An intinerant’s repose – works from the plague year

2020: Philip Bacon Galleries Show


Recently I have been using clouds to form atmosphere and control the metaphorical space on the canvas. Clouds are a rich field to plough with infinite variations in shape and colour to inform the all important tonal mood – the poetic nuances of the painting.

Nuanced it must be as the cirrus and cumulus clouds scuttle across the basin of the sky and are ever in movement. The fugitive clouds over St Peter’s today would be not unfamiliar to Julius Cesar. For me the movement of clouds defines the immutability of time and some images become repetitively insistent.

Years ago in the 70’s and ‘80’s I would routinely search out the old rubbish dumps around country towns. I expected objects to find me and they did for use as metaphorical material for yet unimagined projects. One day amongst the municipal refuse I found a mattress sprawled in front of me.
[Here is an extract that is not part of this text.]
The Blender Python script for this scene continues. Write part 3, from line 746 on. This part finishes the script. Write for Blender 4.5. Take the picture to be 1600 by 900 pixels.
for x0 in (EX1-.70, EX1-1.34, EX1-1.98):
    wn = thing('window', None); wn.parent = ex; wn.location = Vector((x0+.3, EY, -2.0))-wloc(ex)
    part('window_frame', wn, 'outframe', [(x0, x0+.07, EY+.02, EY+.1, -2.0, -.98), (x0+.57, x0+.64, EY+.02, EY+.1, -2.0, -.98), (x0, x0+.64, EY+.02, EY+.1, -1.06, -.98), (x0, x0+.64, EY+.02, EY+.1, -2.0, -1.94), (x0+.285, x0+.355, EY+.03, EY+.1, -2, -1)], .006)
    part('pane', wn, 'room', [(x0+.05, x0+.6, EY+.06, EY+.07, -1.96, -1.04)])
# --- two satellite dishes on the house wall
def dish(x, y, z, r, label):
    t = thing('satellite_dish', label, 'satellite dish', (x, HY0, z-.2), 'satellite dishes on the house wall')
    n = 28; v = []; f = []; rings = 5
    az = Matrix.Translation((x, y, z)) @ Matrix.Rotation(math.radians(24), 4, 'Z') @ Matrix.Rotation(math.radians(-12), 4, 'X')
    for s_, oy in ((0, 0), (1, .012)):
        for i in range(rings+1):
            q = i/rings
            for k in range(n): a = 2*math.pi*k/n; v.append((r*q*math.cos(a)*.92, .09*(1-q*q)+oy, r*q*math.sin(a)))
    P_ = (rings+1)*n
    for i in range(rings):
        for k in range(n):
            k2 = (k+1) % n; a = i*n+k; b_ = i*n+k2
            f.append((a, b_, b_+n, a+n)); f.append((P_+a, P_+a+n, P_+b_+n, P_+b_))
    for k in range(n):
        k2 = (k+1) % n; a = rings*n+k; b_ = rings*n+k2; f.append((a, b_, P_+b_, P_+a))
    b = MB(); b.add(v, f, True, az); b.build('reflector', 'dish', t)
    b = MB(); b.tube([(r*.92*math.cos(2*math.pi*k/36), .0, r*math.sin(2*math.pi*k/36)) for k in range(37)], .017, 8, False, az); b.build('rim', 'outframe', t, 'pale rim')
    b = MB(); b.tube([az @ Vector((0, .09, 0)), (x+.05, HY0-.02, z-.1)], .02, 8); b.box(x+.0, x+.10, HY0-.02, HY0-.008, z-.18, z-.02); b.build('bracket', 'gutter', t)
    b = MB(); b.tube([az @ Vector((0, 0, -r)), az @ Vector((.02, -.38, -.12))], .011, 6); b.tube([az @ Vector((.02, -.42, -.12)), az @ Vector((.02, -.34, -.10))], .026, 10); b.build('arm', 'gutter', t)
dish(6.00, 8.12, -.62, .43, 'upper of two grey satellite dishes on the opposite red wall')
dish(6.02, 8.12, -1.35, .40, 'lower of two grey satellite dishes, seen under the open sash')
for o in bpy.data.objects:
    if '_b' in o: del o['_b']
It was used, dirty and old. One end was propped up to give it’s squalid circumstance a curious domestic warmth.

With the post-modern fashion for explanatory statements by artists I feel reserved when explaining my work. In these paintings affections are based on accumulated memory hopefully conveying a sense of personal poetry and the brush scumbles away at such lofty goals.

It is worth restating that when it comes to considered paintings, the less said the better.